Far-right Israeli outrage over EU plan to defend Palestinian land
Right-wing Israeli parliamentarians have accused the EU of ‘blood libel’ and ‘primitive hatred of the Jewish state’ after a six-page document outlined plans to defend Palestinian land in the Occupied West Bank was leaked on Monday.
The paper, entitled the “European Joint Development Programme for Area C” proposed increasing legal aid for Palestinians, and integrating Palestinian land ownership across areas A, B and C.
The EU “aims at defending the rights of Palestinians living in Area C and preserving Area C as part of a future Palestinian State in line with the Oslo accords,” according to the paper.

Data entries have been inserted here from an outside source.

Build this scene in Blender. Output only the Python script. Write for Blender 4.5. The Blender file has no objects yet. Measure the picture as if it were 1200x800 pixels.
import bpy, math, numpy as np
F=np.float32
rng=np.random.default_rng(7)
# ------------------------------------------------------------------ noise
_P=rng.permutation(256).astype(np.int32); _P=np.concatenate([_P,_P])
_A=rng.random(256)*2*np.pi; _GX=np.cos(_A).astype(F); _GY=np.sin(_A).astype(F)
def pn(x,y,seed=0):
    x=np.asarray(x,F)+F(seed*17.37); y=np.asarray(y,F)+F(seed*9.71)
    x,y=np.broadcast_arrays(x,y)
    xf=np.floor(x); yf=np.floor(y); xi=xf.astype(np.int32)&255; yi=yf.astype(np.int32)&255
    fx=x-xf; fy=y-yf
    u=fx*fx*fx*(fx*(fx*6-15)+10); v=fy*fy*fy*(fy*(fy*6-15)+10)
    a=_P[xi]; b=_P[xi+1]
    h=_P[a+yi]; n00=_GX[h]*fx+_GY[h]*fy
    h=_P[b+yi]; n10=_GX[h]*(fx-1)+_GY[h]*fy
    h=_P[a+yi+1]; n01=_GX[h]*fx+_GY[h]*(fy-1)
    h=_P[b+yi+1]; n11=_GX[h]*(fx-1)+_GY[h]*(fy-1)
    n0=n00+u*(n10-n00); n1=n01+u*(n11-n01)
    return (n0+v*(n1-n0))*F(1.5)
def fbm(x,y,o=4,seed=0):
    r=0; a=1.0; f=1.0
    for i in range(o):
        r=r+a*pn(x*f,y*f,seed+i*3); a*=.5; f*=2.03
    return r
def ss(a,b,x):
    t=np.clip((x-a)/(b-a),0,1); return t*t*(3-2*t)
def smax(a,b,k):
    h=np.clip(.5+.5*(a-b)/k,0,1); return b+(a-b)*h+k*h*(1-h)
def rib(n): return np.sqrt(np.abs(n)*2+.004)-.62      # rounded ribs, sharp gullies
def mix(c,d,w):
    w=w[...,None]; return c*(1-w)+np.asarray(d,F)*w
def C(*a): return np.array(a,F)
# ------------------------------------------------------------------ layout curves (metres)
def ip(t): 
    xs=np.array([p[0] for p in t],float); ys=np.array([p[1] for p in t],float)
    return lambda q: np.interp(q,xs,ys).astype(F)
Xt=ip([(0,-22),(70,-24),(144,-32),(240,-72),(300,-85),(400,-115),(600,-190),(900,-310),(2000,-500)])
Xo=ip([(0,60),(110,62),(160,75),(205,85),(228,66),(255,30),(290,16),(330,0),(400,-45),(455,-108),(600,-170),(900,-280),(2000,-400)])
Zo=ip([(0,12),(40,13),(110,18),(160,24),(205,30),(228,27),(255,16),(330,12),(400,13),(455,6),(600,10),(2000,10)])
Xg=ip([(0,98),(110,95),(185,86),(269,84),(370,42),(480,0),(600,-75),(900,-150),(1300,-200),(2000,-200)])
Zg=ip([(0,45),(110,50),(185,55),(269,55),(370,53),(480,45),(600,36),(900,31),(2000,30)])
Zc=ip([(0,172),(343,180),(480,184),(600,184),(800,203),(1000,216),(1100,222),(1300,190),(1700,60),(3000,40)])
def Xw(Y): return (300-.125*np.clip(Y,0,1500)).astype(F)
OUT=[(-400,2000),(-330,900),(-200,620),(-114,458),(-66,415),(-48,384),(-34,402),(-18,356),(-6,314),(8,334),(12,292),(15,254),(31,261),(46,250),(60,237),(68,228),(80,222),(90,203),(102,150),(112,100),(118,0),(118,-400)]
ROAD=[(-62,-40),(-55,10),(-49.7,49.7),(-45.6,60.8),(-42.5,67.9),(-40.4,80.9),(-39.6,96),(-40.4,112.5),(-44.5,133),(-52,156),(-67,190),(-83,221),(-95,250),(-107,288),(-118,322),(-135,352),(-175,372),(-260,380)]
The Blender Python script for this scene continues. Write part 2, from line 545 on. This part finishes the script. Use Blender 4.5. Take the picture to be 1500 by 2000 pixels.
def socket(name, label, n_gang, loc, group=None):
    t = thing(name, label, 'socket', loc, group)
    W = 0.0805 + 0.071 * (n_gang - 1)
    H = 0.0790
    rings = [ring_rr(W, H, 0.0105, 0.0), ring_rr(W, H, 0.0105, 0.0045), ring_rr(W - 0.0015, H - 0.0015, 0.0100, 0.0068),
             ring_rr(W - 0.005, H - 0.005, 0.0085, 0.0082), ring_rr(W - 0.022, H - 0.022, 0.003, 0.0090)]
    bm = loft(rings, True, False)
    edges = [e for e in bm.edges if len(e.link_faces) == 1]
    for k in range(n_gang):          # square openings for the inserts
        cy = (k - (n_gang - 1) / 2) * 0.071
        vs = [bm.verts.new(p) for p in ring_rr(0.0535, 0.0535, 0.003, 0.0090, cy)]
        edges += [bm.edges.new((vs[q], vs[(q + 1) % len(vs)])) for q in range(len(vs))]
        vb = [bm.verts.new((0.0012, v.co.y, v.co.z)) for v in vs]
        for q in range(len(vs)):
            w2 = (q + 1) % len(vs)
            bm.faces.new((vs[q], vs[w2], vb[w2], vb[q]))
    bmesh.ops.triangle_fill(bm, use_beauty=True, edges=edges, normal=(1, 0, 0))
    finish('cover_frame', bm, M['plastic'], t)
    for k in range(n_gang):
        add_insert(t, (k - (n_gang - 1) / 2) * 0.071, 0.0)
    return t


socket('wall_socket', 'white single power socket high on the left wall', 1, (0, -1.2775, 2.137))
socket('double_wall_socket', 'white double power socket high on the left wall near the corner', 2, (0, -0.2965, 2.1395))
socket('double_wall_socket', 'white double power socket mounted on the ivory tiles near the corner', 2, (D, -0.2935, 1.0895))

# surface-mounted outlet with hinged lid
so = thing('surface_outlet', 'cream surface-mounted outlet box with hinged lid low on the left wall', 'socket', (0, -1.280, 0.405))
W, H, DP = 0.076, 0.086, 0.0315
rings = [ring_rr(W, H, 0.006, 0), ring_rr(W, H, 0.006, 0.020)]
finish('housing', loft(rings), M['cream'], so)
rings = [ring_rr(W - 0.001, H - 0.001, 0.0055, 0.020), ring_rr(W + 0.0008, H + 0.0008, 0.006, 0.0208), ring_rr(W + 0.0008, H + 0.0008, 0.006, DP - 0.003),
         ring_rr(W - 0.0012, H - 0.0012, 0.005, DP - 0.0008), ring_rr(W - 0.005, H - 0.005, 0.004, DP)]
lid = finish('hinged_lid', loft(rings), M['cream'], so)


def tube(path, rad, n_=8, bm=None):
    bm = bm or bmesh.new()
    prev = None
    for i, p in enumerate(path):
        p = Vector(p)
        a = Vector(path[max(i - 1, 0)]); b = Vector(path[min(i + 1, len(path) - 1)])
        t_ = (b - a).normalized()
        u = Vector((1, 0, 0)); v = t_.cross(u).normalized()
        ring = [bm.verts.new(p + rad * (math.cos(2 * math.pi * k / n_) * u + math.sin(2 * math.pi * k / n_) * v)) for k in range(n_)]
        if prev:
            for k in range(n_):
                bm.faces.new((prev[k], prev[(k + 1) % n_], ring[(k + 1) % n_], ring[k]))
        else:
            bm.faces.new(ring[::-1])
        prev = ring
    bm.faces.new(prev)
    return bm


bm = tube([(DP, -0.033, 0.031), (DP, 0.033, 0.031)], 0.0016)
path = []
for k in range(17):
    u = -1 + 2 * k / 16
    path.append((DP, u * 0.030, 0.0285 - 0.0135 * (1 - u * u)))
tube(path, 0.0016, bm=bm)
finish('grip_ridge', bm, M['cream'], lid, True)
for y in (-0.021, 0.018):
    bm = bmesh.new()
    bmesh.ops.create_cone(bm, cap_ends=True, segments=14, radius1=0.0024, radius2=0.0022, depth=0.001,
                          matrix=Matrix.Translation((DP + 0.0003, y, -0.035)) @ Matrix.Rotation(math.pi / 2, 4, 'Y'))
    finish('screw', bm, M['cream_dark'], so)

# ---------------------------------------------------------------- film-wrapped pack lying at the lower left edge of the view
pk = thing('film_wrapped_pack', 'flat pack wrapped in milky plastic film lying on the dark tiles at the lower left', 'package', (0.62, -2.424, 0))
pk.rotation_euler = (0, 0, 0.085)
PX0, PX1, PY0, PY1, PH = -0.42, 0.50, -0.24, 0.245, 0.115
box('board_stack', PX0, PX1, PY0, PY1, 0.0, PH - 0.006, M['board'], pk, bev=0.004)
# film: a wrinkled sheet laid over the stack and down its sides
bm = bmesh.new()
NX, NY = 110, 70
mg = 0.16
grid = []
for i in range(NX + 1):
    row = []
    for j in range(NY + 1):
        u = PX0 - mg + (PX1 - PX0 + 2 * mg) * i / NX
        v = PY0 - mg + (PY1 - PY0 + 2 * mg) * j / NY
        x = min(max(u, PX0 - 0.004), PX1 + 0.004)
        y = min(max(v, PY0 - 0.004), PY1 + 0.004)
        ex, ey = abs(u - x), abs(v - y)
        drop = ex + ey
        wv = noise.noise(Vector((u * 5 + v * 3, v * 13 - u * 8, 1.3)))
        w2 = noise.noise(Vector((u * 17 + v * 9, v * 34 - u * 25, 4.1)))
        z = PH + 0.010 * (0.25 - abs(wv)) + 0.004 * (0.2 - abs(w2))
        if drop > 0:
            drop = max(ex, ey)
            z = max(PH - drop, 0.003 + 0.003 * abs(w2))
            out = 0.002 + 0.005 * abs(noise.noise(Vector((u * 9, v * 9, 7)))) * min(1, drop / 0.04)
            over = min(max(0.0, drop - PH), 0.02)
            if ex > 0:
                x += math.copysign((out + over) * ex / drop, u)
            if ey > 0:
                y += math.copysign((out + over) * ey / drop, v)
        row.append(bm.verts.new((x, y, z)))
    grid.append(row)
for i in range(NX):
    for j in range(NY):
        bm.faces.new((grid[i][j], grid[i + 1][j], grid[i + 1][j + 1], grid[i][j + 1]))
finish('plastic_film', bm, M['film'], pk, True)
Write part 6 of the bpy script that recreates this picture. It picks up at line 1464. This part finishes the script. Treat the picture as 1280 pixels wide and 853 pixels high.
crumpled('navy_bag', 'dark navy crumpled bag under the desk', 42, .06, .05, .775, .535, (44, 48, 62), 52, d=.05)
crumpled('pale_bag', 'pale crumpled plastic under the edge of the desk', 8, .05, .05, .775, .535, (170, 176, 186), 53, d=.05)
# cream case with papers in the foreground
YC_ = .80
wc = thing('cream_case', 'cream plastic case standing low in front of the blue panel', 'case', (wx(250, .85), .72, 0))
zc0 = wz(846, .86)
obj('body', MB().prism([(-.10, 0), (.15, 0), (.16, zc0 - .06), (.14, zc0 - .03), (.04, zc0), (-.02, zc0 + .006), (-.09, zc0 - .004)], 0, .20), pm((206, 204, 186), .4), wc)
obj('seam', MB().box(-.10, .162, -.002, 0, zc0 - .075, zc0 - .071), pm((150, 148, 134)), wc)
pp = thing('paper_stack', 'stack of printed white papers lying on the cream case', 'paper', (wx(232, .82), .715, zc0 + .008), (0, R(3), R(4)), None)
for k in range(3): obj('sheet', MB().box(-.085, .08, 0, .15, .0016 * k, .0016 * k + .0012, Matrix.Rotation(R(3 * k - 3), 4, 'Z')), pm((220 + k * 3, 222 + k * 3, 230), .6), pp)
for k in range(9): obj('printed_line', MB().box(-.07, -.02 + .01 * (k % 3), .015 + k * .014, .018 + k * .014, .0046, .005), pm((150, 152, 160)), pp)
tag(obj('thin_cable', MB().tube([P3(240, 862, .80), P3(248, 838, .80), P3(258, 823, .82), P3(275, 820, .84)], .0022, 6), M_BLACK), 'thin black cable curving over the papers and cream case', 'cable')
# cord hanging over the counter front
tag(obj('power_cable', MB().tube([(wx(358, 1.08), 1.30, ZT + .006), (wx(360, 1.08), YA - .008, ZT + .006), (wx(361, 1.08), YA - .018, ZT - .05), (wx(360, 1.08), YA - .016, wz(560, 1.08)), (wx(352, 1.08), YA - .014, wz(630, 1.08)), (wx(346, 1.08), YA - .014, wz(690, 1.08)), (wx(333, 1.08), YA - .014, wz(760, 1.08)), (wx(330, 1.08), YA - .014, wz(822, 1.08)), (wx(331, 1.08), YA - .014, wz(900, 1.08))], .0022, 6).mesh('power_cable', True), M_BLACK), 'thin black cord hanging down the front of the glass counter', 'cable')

Dozens of Israeli extremist politicians wrote to the EU in fury on Wednesday, saying that “under the thin veneer of the EU’s civility and manners and the seeming concern for human rights, the same old blood libels can be found.”
Under the Oslo accords, Area C was due to be transferred gradually into Palestinian control - a promise which has not been kept.
“The same flames of primitive hatred that seek this time to persecute – not the individual Jew, but the tiny Jewish state,” continued the joint letter.
The new right-wing coalition in power has now pledged to transfer Area C to the same Israeli civilian authorities which govern the rest of the state.
The group took particular rage at EU plans to monitor Israeli archaeological excavations, which routinely erase historical evidence of Palestinian claims to land ownership.
Extremists have found unprecedented voice and power in the new ruling coalition led by Benjamin Netanyahu.
The EU document, first drafted in June 2022, appears to pre-empt the wave of devastating legislation that will attempt to reshape the fragmented West Bank and annex vast swathes of Palestinian territory, under the new government.
The EU has previously launched plans to protect Palestinian land under threat from Israeli settlement.
The European Union launched an infrastructure building project with the Palestinian Authority (PA) and Denmark in 2020, in an attempt to deter Israel from annexing yet more West Bank territories.
The agreement allocated 5.8 million euros ($6.6 million) for the construction of 16 different social and public infrastructure projects as part of the European Union Area C Development Programme for the occupied West Bank.